**YOUR OBJECTIVE**: Find each line with the word "scene" in it, then give the total alone.

━━ DATA PROVIDED ━━

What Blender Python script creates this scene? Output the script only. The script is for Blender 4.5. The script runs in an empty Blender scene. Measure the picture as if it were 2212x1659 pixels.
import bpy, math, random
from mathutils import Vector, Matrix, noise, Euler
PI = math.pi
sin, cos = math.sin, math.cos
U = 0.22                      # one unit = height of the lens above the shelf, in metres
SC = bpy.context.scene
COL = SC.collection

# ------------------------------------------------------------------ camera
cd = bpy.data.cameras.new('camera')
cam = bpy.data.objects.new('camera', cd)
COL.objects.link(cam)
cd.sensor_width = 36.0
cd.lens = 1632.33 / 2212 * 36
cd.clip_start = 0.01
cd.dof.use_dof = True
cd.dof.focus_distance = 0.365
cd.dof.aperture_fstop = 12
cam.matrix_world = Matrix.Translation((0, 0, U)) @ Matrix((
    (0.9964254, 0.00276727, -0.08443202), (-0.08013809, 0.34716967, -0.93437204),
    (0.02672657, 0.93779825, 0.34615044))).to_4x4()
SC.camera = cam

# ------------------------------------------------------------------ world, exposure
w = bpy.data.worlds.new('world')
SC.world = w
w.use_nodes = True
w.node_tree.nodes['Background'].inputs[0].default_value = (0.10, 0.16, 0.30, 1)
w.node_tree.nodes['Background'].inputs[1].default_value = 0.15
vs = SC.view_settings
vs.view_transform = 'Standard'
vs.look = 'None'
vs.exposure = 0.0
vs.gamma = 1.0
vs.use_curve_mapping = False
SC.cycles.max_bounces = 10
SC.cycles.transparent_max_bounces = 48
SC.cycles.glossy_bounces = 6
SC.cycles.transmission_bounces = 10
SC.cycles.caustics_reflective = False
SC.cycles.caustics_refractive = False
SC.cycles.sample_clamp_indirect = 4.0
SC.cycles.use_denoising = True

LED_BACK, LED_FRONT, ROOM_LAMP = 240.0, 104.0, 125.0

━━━

**THE ANSWER**: 2